The system changed in 2011 when the provincial court administration effectively took over the setting of the Labrador court schedule, eliminating some circuits in each coastal community. They also eliminated all the scheduled circuits to Rigolet, Makkovik and Postville and scheduled only ad hoc court sittings in those communities.

As a result, Joy said, the Labrador court schedule for 2013 and 2014 contained no fixed weeks where the court would sit in Rigolet, Postville or Makkovik. And that situation had a major impact on Ningeok’s case.

Ningeok applied for legal aid at his second court appearance, Joy said, and at his fourth appearance entered a not guilty plea. The case was then set over to find a date for trial.

The case ended up being set over five more times waiting on trial dates. Eventually, the first trial dates were set for June 24 and 25, 2014, 17 months after Ningeok was arrested

“I stated on the record on July 30, 2013, the day that Davidee Ningeok entered his not guilty plea, that the 2013-2014 court schedule did not include a fixed circuit for Postville, which necessarily implied that the court administration had a duty to establish a court circuit to that community for the purpose of this trial,” Joy said.

He said the defense was offered a single day for the trial in Postville and the court would be double booked, but that was not sufficient. In 2014 defense counsel told the court there had been various emails sent to the court administration regarding setting a date but had not heard anything back.

Joy said the frustration from all parties was evident.

“The main problem with this has been the fact that court administration has cut out all the fixed circuits and counsel are coming to court begging for trial dates. Certainly this brings the administration of justice into disrepute and I’m concerned about it,” he stated in court today, reading from his written decision.

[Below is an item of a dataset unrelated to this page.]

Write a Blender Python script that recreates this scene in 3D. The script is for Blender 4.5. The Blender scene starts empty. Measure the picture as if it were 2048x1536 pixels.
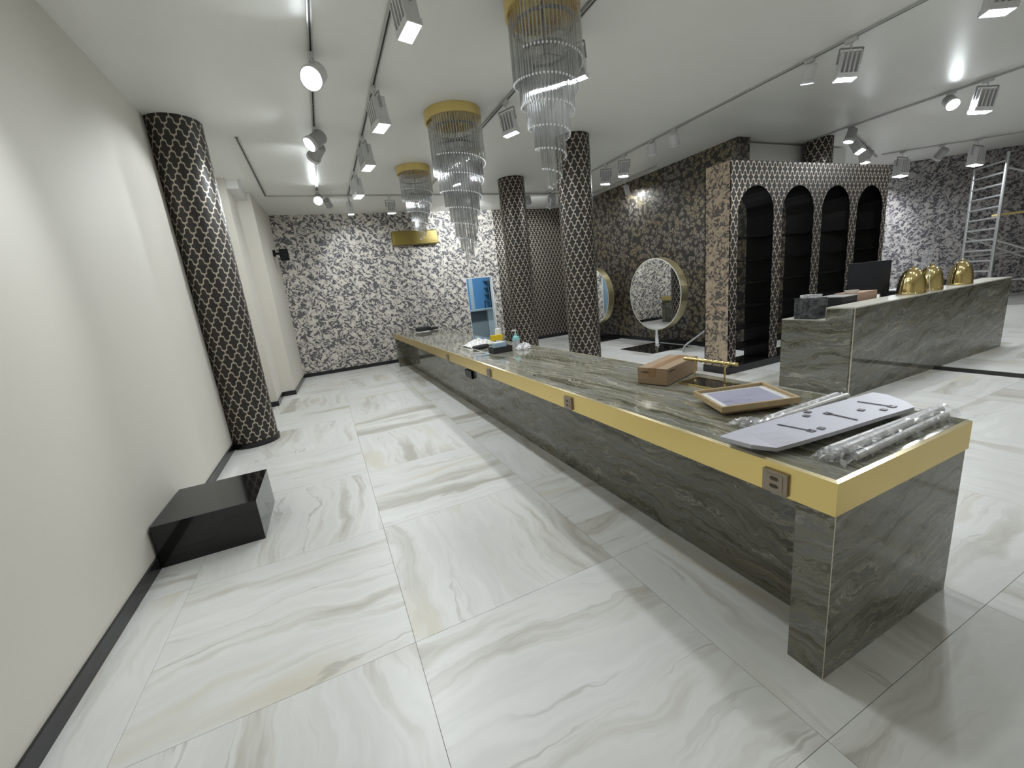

He said if the practice that was used prior to 2012 had continued to be followed these delays would not have happened.

The trial did not go ahead in June of 2014 and was set over nine more times until it ended in July of 2017. These delays constituted a violation of the accused rights, Joy said.

As such, Ningeok free to leave the court today. A stay of proceedings means all legal process of the charges against him is suspended.

“At least two judges and both counsel have expressed on a number of occasions on the record their concerns about the failure of the court administration to provide the court a circuit during which this trial could proceed.”